Het haast perverse donkere sprookje ‘Werckmeister harmóniák’ (2000) regisseerde Tarr samen met partner Agnes Hranitzky en is gebaseerd op de roman ‘The Melancholy of Resistance’ van Laszlo Krayznahorkai. Het fungeert losjes als het sluitstuk op een grimmig drieluik met als startsein ‘Damnation’ (1988), over het einde van het communisme in een stadje, en als brug het magnum opus Sátántangó (1994) waarin een dorp wanhopig door ploetert na de ondergang van een collectieve boerderij. Bij ‘Werckmeister harmóniák’ onderga je hoe een plaatsje tijdens de desillusie over de grote gemeenschapszin zich schaart achter een schimmige en duistere prins die het einde der tijden verkondigt.
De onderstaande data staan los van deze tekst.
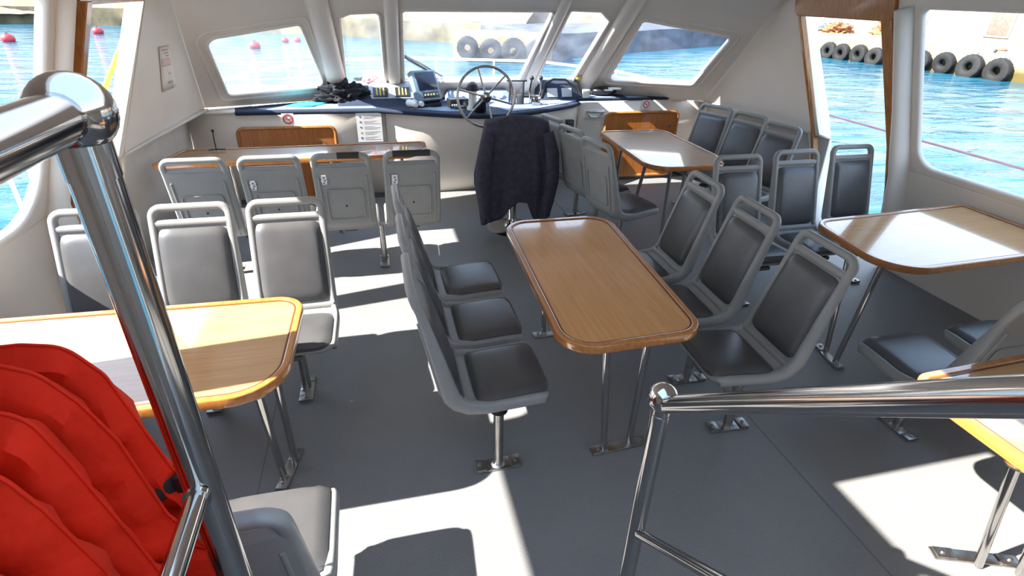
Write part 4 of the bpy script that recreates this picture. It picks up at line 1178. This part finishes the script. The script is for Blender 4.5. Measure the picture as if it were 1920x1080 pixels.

De krantenbezorger János Valuska (Lars Rudolph) leeft bij zijn oom György Eszter (Peter Fitz), een gepensioneerde componist en gewaardeerde kunstenaar in de lokale gemeenschap, in een verlaten Hongaars stadje tijdens het communistisch bewind. Iedere dag is er één om te overleven voor János en zijn oom. Af en toe brengt het neefje dichtwerk ten gehore in de lokale bar waar zich vooral dronkaards ophouden.
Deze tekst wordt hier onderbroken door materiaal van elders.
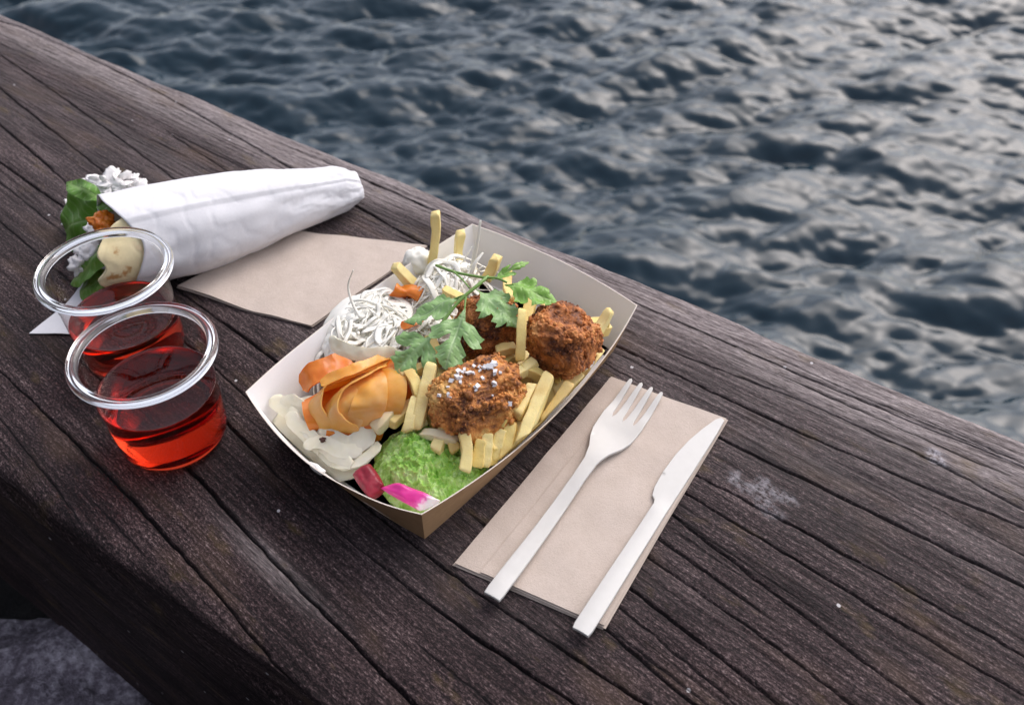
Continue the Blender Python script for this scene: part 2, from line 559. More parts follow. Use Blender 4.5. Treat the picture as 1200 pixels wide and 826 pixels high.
    V = (BP + s[..., None] * BE + prof[None, :, 0, None] * BN + np.array([0, 0, 1.]) * prof[None, :, 1, None]
         + h[..., None] * (nrm[None, :, 0, None] * BN + np.array([0, 0, 1.]) * nrm[None, :, 1, None]))
    idx = np.arange(ns * npf).reshape(ns, npf)
    F = np.stack([idx[:-1, :-1], idx[1:, :-1], idx[1:, 1:], idx[:-1, 1:]], -1).reshape(-1, 4)
    mid = BP + BN * W / 2 + np.array([0, 0, -.27])
    o = obj('timber_beam', V.reshape(-1, 3), F, M['wood'], loc=mid)
    me = o.data
    for nm, arr in (('wear_and_light', None), ('crack', crack), ('stain', None)):
        if nm == 'wear_and_light':
            arr = sstep(.296, .330, t + .016 * vnoise(s * 7, t * 8, 15)) * .85 + .16 * sstep(.12, .28, t + .03 * vnoise(s * 5, t * 12, 17)) + .14 * sstep(.0, .7, vnoise(s * 4, gv * 18, 16)) * (t > 0)  # far arris and random wear, plus brighter light painted across the far half
            pale = np.exp(-(((s + .055) / .035) ** 2 + ((gv - .0385) / .006) ** 2))      # scraped pale patch near the front edge
            arr = np.clip(arr + .7 * pale, 0, 1)
        if nm == 'stain':
            arr = np.zeros_like(h)
            for (a, b, ra, rb, k) in ((.129, .224, .018, .010, .42), (.198, .3056, .009, .006, .85), (.137, .217, .008, .006, .35)):
                arr = np.maximum(arr, k * (1 - sstep(.55, 1.1, np.hypot((s - a) / ra, (t - b) / rb) + .55 * vnoise(s * 150, t * 170, 30))))
        at = me.attributes.new(nm, 'FLOAT', 'POINT')
        at.data.foreach_set('value', arr.astype(np.float32).ravel())
    uvl = me.uv_layers.new(name='grain')
    uv = np.stack([s, gv], -1).reshape(-1, 2)
    li = np.empty(len(me.loops), np.int32); me.loops.foreach_get('vertex_index', li)
    uvl.data.foreach_set('uv', uv[li].astype(np.float32).ravel())
    tag(o, 'broad weathered dark timber beam with long cracks along the quay edge', 'beam')
build_timber()

# ================================================================== quay wall, ground, boulder
def build_quay():
    a0, a1 = BP + BN * .03, BP + BN * .31
    lo, hi = -2.2, 1.7
    segs = 40; V = []; zs = [-.268, -.45, -.62, -.80, -1.05, -1.6]
    rnd = random.Random(4)
    loop = [(lo + (hi - lo) * i / segs, 0) for i in range(segs + 1)] + [(hi - (hi - lo) * i / segs, 1) for i in range(segs + 1)]
    for k, z in enumerate(zs):
        for (s_, side) in loop:
            b = a1 if side else a0
            j = BN * rnd.uniform(-.012, .012) if 0 < k else BN * 0
            V.append(b + BE * s_ + j + np.array([0, 0, z]))
    n = len(loop); F = []
    for k in range(len(zs) - 1):
        for i in range(n):
            i2 = (i + 1) % n
            F.append(((k + 1) * n + i, (k + 1) * n + i2, k * n + i2, k * n + i))
    F.append(tuple(range(n)))
    o = obj('quay_wall', np.array(V), F, M['quay'], smooth=False)
    tag(o, 'rough stone quay wall carrying the timber beam above the water', 'wall')
build_quay()
def build_ground():
    # one sheet on the landward side of the beam
    ts = np.concatenate([[-700, -60, -12, -3], np.linspace(-2.0, .05, 140)])
    ss = np.concatenate([[-700, -60, -12, -4], np.linspace(-1.4, 1.0, 150), [4, 12, 60, 700]])
    S, T = np.meshgrid(ss, ts, indexing='ij')
    Z = -.335 + .035 * vnoise(S * 7, T * 7, 41) + .016 * vnoise(S * 24, T * 24, 42) + .008 * vnoise(S * 60, T * 60, 43)
    Z += 1.45 * sstep(.28, 1.35, -T)          # unseen bank added behind the camera, raised to shade the beam's near side
    V = BP + S[..., None] * BE + T[..., None] * BN + Z[..., None] * np.array([0, 0, 1.])
    idx = np.arange(S.size).reshape(S.shape)
    F = np.stack([idx[:-1, :-1], idx[:-1, 1:], idx[1:, 1:], idx[1:, :-1]], -1).reshape(-1, 4)
    o = obj('ground', V.reshape(-1, 3), F, M['soil'], loc=(0, 0, -.34))
    tag(o, 'dark bare soil below the near side of the timber', 'ground', None, 'structure')
build_ground()
def ico(sub):
    bm = bmesh.new(); bmesh.ops.create_icosphere(bm, subdivisions=sub, radius=1.0)
    bm.verts.ensure_lookup_table()
    V = np.array([v.co[:] for v in bm.verts]); F = [tuple(v.index for v in f.verts) for f in bm.faces]
    bm.free()
    return V, F
def boulder(c, ax, seed, label):
    V, F = ico(6)
    out = []
    for v in V:
        n = fnoise(v, 1.1, seed, 3) * .22 + fnoise(v, 3.5, seed + 1, 5) * .10 + fnoise(v, 14, seed + 2, 4) * .028
        q = np.sign(v) * np.abs(v) ** .78
        out.append(np.array(c) + q * ax * (1 + n))
    o = obj('boulder', out, F, M['boulder'])
    tag(o, label, 'rock')
boulder((-.395, .275, -.365), np.array((.15, .115, .105)), 3.0, 'rough grey granite rock on the dark ground below the near side of the timber')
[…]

In onmiskenbaar zwart-wit schetst Tarr met verfijnde penseelstreken aan longshots de wereld van János, zijn oom en hun plaatsgenoten. In het werk van Tarr ontspringt bijna niks aan het verval en de melancholie van alledag. Het gevoel van doem komt ook voort uit de godsverlaten locaties die op spookachtige wijze vastgelegd worden in lange zwart-wit shots vol klapperende deuren en loszittende schoenzolen. Het verval voelt immer authentiek. En ondanks dat chaos langzaam maar zeker de film overwoekert, is daar nog altijd het meditatieve ritme van het camerawerk en de spaarzame montage. Die twee bieden een obscuur licht in de haast zwelgende duisternis.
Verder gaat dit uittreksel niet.